幸せが試されるまでの記憶を、僕らは幸福って呼ぶ。

 大学の図書室で読んで1人で頭を抱えた。「普通に思いつける普通の言葉」で普通のことを、如何に美しく描写するのか、如何に“エモい”と感じさせるか。読みながら何度もスマホのメモを開いて、逐一書き残していった。
 これもシリーズものなのでいつか改めて再読しながら読破したい。そう思ってから早くも既に2年強。頑張れわたし、あと2冊。


 あと作家ではないが、文月悠光という詩人も好きだ。Instagramでたまたま拾った詩「冬の連弾」。果てなく広がる雪の景色をピアノの白鍵に例えて綴った冬のうた。

これは冬の連弾ね。
見渡すばかりの白い鍵盤と
あまりにちいさなふたりの足跡。

 雪の中の逍遥をピアノの連弾に重ねるセンスに惚れてしまった。詩集を買ったり、とかはまだ上に倣ってできていないけど、以降ちょくちょく更新がないか覗いている。

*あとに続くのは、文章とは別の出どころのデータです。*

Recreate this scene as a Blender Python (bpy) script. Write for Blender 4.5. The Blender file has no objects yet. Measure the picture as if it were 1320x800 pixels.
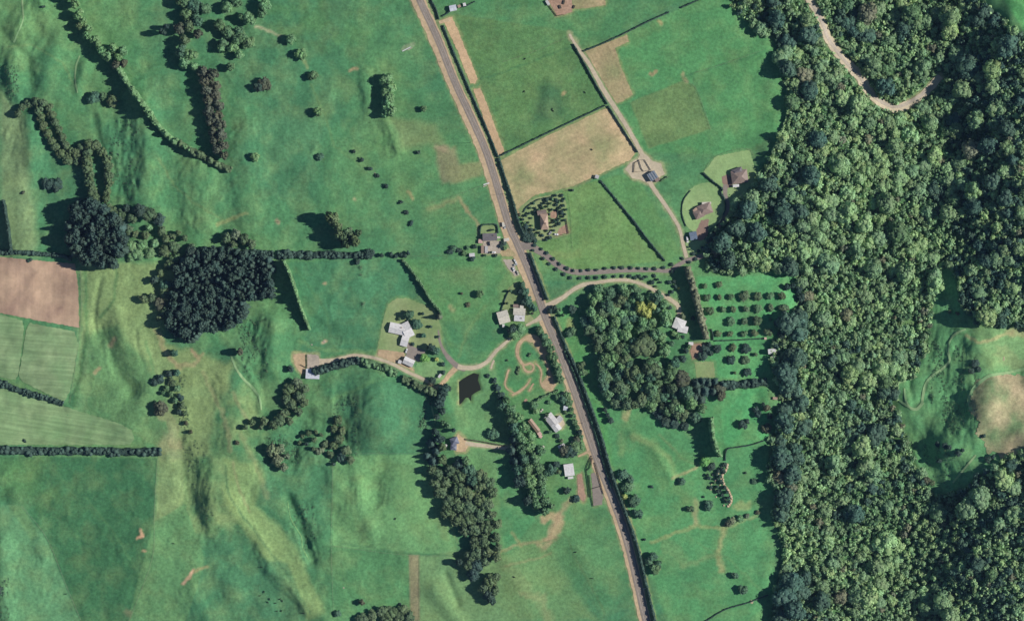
import bpy, bmesh, math, random
import numpy as np
from mathutils import Vector, Matrix
from mathutils.geometry import delaunay_2d_cdt
random.seed(7); RNG = np.random.default_rng(11)
SC = bpy.context.scene
COL = SC.collection
S = 0.8            # metres per photo pixel on the z = 0 plane
HC = 3000.0        # height of the aircraft
HAZE = 1.0e-5      # density of the air

# ------------------------------------------------------------------ camera, sky, sun, exposure
cam_d = bpy.data.cameras.new('camera'); cam = bpy.data.objects.new('camera', cam_d); COL.objects.link(cam)
cam.location = (0, 0, HC); cam.rotation_euler = (0, 0, 0)
cam_d.sensor_fit = 'HORIZONTAL'; cam_d.angle = 2 * math.atan(660 * S / HC)
cam_d.clip_start = 10; cam_d.clip_end = 40000
SC.camera = cam
SUN_EL, SUN_AZ = math.radians(37), math.radians(3)      # sun stands to the right (east), a hair above
SC.world = bpy.data.worlds.new('World'); SC.world.use_nodes = True
nt = SC.world.node_tree; bg = nt.nodes['Background']
sky = nt.nodes.new('ShaderNodeTexSky'); sky.sky_type = 'NISHITA'; sky.sun_disc = False
sky.sun_elevation = SUN_EL; sky.sun_rotation = math.radians(90) - SUN_AZ
sky.air_density = 1.0; sky.dust_density = 0.0; sky.ozone_density = 4.0
nt.links.new(sky.outputs[0], bg.inputs[0]); bg.inputs[1].default_value = 0.05
sd = bpy.data.lights.new('sun', 'SUN'); sd.energy = 4.4; sd.angle = math.radians(0.5); sd.color = (1.0, 0.96, 0.90)
so = bpy.data.objects.new('sun', sd); COL.objects.link(so)
so.rotation_euler = Vector((math.cos(SUN_EL) * math.cos(SUN_AZ), math.cos(SUN_EL) * math.sin(SUN_AZ), math.sin(SUN_EL))).to_track_quat('Z', 'Y').to_euler()
SC.view_settings.view_transform = 'Standard'; SC.view_settings.look = 'None'
SC.view_settings.exposure = 0.10; SC.view_settings.gamma = 1.0

# ------------------------------------------------------------------ small helpers
def lin(r, g, b):
    f = lambda c: (c / 255 / 12.92) if c / 255 <= 0.04045 else ((c / 255 + 0.055) / 1.055) ** 2.4
    return np.array([f(r), f(g), f(b)])
_tab = RNG.random((256, 256)).astype(np.float32)
def vn(x, y, seed=0):
    x = np.asarray(x, np.float32) + seed * 37.7; y = np.asarray(y, np.float32) + seed * 91.3
    xi = np.floor(x).astype(int); yi = np.floor(y).astype(int); fx = x - xi; fy = y - yi
    fx = fx * fx * (3 - 2 * fx); fy = fy * fy * (3 - 2 * fy)
    a = _tab[yi & 255, xi & 255]; b = _tab[yi & 255, (xi + 1) & 255]; c = _tab[(yi + 1) & 255, xi & 255]; d = _tab[(yi + 1) & 255, (xi + 1) & 255]
    return (a * (1 - fx) + b * fx) * (1 - fy) + (c * (1 - fx) + d * fx) * fy
def fbm(x, y, sc, seed=0, o=4, g=0.5):
    s = 0; a = 1; t = 0
    for k in range(o):
        s = s + a * vn(x / sc, y / sc, seed + k * 5); t += a; a *= g; sc /= 2.03
    return s / t
def sstep(a, b, x):
    t = np.clip((x - a) / (b - a), 0, 1); return t * t * (3 - 2 * t)
U0, V0, UW, VW = -100, -100, 1520, 1000
GU, GV = np.meshgrid(np.arange(UW, dtype=np.float32) + U0, np.arange(VW, dtype=np.float32) + V0)
def seg_dist(u, v, pl):
    d = np.full(np.shape(u), 1e9, np.float32)
    for (x0, y0), (x1, y1) in zip(pl[:-1], pl[1:]):
        dx, dy = x1 - x0, y1 - y0; L = dx * dx + dy * dy + 1e-9
        t = np.clip(((u - x0) * dx + (v - y0) * dy) / L, 0, 1)
        d = np.minimum(d, np.hypot(u - x0 - t * dx, v - y0 - t * dy))
    return d
def inside(u, v, poly):
    r = np.zeros(np.shape(u), bool); n = len(poly)
    for i in range(n):
        x0, y0 = poly[i]; x1, y1 = poly[(i + 1) % n]
        if y0 == y1: continue
        c = (y0 > v) != (y1 > v)
        r ^= c & (u < (x1 - x0) * (v - y0) / (y1 - y0) + x0)
    return r
def win(pts, pad):
    xs = [p[0] for p in pts]; ys = [p[1] for p in pts]
    a = max(0, int(min(xs) - pad - U0)); b = min(UW, int(max(xs) + pad - U0) + 2)
    c = max(0, int(min(ys) - pad - V0)); d = min(VW, int(max(ys) + pad - V0) + 2)
    return slice(c, d), slice(a, b)
def pmask(poly, soft, wob=0.0):
    w = win(poly, soft + wob + 2); u, v = GU[w], GV[w]
    if wob: u = u + (fbm(u, v, 14, 3, 2) - .5) * 2 * wob; v = v + (fbm(v, u, 14, 8, 2) - .5) * 2 * wob
    d = seg_dist(u, v, list(poly) + [poly[0]]); d = np.where(inside(u, v, poly), d, -d)
    return w, sstep(-soft, soft, d)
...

 わたしが好きなのはどちらかというと純文学に近しいほうのものなんだろうか。大衆小説はストーリーによる娯楽性を重視しているが、純文学は文学性や芸術性に重きを置く。
「読者の娯楽的興味に媚びず」といった点では、わたし自身の書く文章にも似たようなものを感じられた。小説なんかを書いたとしても話の展開ウンヌンよりも、そこに付随する情景描写と心情描写に異常な時間を費やすし。

 そう考えると「雰囲気で選ぶ」「不意の1文に惹かれる」というインプット法は、わりとわたしに適したものなのかもしれない。
 電子版でも買って読みたいところだけれど、とりあえず今日は終わってしまった春休みたちを弔おう。間もなく授業が始まります。